Cavallini Middle School in Upper Saddle River, New Jersey is celebrating their selection as one of three schools nationally to win the $2 million Samsung Solve for Tomorrow Contest. The Contest challenged 6th to 12th graders to use science, technology, engineering, arts and math (STEAM) to solve real world problems and foster change in their local communities.  

The other school winners were Ashland Middle School in Ashland, Kentucky, and Thomas Jefferson Middle School in Winston-Salem, North Carolina. Each of the three national winners will receive $150,000 in Samsung technology products for use in their classrooms.

Motivated by a classmate suffering a concussion during football season, students at Cavallini Middle School focused on the 3 million plus concussions reported in 2017-- that are considered only half of the actual concussions sustained because many are not properly reported or detected. The students developed a set of sensors for football helmets that quickly and accurately identify concussions, preventing further brain damage through prompt detection.  A video shows their winning project.

 “Our sensor, powered by a lithium-ion battery, uses two accelerometers along with a processor to calculate concussions through hits to the body. This data is collected in the app and sent to the coach on the sidelines,” explained Jake Carlin, a student from the Cavallini Middle School team.
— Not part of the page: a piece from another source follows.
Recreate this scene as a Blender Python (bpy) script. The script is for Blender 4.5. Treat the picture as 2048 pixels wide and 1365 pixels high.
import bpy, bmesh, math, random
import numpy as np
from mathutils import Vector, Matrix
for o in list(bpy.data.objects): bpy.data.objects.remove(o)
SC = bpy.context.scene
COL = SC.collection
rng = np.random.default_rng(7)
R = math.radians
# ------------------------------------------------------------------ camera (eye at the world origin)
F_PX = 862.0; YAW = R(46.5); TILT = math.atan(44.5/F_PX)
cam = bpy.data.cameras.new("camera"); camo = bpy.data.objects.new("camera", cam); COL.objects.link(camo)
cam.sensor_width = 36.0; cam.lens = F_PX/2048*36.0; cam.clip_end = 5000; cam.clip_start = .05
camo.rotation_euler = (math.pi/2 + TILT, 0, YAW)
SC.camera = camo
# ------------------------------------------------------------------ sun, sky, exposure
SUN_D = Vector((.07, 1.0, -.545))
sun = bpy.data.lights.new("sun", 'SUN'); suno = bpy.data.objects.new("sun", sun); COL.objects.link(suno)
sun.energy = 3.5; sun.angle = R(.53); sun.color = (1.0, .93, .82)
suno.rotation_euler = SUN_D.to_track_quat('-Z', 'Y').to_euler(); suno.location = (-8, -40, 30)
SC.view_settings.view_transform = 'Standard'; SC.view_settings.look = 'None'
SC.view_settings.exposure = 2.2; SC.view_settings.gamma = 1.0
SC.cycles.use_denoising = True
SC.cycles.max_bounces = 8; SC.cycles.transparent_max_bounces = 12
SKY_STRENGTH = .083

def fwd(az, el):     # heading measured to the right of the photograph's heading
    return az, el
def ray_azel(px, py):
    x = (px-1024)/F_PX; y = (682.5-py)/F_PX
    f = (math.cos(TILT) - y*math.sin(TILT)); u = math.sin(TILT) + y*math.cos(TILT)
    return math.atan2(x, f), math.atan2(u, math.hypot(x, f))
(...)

Samsung Electronics America, Inc., located in Ridgefield Park, New, Jersey, is not far from the New Jersey based winning middle school. Samsung created the contest in 2010 to address the technology gap in American classrooms, while also encouraging innovation, inspiring hands-on teaching and further learning.

“Each year that passes with the Samsung Solve for Tomorrow Contest, we are more impressed and awe-struck with the creative, strategic talent that our students and teachers possess,” said Samsung Electronics America senior director of corporate citizenship, Ann Woo.